Van der Merwe says liberals' criticisms can be handled after the election. But if the far right does well, ``We will lack an adequate power base to go ahead with reform.''

The far right has a compelling campaign pitch, the very sort of pitch that the NP has made repeatedly since 1948. Its gist is that the only way whites can prevail in a nation where the vast majority is black, is by a scheme of ``separate development'' that limits black political rights.

``The key is to see which will win the day: emotion or reason,'' says Van der Merwe. Emotion, he notes, used to be on the NP's side. ``Now, we've been searching for months for an emotional campaign slogan.'' The result - ``Reform yes! Surrender, no!'' - doesn't quite fit the bill. By stressing the refusal to surrender, the party is competing with the far right's own NP-era appeal to white fears.

But, says Van der Merwe, the primary call for ``reform'' is ``an appeal to reason.'' Citing a private address to NP candidates by regional party head Frederik de Klerk, he terms it an appeal to the middle road. ``To propose sharing power with blacks is a dramatic change,'' Mr. De Klerk said. ``Continued white domination will lead to a revolution that no one will be able to stop.''

Equally, power sharing must have limits. The one-man, one-vote system demanded by many blacks ``will enable a majority to take over and suppress ... minorities,'' said De Klerk.

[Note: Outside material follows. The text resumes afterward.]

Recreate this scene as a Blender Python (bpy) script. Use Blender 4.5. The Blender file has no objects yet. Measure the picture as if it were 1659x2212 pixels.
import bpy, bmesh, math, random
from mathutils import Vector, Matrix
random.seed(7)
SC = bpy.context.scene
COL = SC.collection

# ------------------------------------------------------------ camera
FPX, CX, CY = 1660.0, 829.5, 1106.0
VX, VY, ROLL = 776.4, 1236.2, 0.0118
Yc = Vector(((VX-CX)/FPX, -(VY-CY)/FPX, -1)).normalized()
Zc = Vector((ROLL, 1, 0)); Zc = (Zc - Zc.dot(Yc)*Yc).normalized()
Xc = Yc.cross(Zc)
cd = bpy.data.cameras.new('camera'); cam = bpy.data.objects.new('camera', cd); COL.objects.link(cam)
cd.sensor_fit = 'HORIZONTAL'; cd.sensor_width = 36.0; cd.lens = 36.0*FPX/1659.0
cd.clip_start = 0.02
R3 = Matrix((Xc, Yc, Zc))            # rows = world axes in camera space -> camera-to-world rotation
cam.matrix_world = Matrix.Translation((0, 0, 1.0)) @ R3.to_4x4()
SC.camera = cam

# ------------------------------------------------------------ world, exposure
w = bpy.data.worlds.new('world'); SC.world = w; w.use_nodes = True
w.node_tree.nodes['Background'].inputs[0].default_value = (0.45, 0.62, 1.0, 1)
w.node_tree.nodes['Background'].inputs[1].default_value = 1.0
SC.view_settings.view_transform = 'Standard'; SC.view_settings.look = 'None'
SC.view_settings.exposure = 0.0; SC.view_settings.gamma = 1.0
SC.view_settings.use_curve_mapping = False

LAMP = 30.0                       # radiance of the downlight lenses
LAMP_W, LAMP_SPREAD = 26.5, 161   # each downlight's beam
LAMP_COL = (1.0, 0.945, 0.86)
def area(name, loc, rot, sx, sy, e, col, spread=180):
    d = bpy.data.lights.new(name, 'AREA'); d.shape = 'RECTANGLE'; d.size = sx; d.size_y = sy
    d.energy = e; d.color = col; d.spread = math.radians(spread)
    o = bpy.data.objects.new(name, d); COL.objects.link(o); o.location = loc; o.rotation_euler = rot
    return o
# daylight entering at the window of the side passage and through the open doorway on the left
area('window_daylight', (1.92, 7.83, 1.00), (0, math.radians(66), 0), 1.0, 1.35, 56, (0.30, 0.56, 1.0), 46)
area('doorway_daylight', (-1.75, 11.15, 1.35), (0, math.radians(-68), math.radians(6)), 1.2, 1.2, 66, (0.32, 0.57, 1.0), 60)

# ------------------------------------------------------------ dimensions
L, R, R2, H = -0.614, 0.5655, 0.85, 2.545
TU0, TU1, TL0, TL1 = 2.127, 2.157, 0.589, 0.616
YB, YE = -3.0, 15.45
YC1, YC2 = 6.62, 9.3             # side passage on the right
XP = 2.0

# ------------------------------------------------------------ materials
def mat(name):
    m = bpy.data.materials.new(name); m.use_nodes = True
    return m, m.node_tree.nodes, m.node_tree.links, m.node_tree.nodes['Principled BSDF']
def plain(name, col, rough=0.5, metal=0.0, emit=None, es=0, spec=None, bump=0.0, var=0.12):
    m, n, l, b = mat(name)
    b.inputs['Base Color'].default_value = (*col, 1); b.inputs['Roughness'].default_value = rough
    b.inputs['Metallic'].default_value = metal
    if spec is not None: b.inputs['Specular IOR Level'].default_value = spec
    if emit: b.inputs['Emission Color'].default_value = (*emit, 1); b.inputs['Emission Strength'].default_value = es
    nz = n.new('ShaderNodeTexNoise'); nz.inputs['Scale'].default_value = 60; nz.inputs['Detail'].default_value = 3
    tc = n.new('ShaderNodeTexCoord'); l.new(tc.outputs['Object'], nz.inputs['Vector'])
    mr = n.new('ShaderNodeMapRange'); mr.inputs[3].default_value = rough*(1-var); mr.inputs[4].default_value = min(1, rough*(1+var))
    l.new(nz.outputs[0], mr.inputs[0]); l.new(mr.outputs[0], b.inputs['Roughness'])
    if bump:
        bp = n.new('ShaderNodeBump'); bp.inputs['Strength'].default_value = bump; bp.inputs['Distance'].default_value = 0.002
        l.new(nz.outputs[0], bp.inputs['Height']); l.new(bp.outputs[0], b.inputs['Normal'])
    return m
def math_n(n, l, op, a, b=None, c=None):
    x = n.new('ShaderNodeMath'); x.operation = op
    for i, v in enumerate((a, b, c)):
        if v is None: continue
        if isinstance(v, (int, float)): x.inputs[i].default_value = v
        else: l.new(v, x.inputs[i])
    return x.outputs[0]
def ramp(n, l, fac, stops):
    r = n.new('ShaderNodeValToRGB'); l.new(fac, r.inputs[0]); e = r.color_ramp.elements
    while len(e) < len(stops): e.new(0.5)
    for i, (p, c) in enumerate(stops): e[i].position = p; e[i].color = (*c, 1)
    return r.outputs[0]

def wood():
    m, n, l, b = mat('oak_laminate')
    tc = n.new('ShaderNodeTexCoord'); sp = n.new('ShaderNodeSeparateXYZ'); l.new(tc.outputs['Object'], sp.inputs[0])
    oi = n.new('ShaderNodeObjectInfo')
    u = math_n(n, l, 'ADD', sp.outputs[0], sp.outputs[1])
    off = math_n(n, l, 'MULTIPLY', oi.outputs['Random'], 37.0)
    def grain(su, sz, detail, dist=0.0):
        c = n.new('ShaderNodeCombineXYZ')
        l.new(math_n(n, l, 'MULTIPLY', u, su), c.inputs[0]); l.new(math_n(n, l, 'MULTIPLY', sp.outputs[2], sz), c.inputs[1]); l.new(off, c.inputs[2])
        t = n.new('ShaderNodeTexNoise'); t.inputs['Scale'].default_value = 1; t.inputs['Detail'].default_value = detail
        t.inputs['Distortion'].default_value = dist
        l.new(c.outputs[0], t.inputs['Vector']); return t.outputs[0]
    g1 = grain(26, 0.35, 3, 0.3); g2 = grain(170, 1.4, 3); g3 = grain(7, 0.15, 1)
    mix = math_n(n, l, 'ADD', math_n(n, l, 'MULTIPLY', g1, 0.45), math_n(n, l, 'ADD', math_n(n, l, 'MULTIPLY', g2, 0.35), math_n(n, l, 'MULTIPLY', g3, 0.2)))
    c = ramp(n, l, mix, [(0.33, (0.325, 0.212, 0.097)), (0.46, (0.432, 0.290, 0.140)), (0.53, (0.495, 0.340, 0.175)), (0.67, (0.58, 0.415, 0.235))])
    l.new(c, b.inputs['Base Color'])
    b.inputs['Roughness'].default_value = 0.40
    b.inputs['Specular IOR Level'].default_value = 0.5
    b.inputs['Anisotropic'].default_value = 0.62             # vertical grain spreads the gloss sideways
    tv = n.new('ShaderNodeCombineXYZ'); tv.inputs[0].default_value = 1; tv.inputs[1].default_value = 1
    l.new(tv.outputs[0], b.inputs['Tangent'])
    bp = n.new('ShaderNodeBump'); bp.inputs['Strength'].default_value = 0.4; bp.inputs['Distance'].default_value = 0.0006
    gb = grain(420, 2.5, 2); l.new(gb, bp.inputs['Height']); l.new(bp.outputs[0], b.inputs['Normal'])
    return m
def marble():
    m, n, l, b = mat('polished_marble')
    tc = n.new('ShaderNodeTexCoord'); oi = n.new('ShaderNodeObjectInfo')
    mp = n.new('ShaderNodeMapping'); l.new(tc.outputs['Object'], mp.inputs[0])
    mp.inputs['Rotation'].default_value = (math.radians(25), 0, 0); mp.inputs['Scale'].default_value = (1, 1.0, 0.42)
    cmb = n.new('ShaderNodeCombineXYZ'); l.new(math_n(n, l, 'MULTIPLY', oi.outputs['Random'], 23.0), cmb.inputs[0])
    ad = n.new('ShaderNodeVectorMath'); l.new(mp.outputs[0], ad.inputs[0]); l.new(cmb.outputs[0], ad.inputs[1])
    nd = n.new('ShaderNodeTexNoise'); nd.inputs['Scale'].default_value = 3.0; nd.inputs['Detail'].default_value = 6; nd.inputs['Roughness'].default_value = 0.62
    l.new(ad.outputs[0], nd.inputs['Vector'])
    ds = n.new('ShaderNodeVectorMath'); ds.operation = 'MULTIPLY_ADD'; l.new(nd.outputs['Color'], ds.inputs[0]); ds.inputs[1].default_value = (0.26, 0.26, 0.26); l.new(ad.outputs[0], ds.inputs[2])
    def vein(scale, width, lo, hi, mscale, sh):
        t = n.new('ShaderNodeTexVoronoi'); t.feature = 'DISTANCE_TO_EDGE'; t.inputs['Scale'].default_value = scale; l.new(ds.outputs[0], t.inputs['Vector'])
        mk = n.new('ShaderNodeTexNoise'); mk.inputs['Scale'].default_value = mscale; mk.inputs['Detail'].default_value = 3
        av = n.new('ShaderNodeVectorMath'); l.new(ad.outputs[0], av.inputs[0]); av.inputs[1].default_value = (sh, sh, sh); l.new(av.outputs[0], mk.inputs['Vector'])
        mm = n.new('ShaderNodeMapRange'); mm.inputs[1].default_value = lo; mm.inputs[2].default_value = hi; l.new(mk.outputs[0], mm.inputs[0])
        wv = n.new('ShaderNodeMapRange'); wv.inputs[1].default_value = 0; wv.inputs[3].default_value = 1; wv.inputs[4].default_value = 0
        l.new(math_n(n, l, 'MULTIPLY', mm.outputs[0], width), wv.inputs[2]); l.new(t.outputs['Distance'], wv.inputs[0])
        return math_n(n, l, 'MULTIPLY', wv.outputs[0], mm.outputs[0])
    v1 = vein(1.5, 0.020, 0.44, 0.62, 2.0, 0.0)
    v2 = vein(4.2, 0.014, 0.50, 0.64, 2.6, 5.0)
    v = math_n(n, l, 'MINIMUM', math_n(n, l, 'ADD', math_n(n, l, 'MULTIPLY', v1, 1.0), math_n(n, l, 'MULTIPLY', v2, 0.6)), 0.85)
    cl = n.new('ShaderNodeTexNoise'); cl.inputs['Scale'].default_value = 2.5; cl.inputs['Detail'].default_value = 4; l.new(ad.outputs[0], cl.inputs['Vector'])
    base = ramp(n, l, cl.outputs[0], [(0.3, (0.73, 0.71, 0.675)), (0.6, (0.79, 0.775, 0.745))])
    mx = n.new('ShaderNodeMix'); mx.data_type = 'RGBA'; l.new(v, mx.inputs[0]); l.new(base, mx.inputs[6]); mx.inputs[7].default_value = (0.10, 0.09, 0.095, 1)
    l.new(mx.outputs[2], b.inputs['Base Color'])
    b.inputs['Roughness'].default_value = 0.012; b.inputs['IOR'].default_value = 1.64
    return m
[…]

But what, precisely, is the compromise between ``reform'' and ``non-surrender'' the NP envisages? This, says Van der Merwe, is the question he hears again and again from constituents.

His answer: only negotiations can decide this. ``When you move house ... you have a real estate agent take over the search. He sees what is available, works out the details. Then he comes back to you with a proposal,'' he tells voters.

That, he says, is what the NP hopes to accomplish in the arena of power sharing. And he argues that only the middle road it plans to travel can offer a peaceful transition into the future.

This report was written in conformity with South Africa's press restrictions.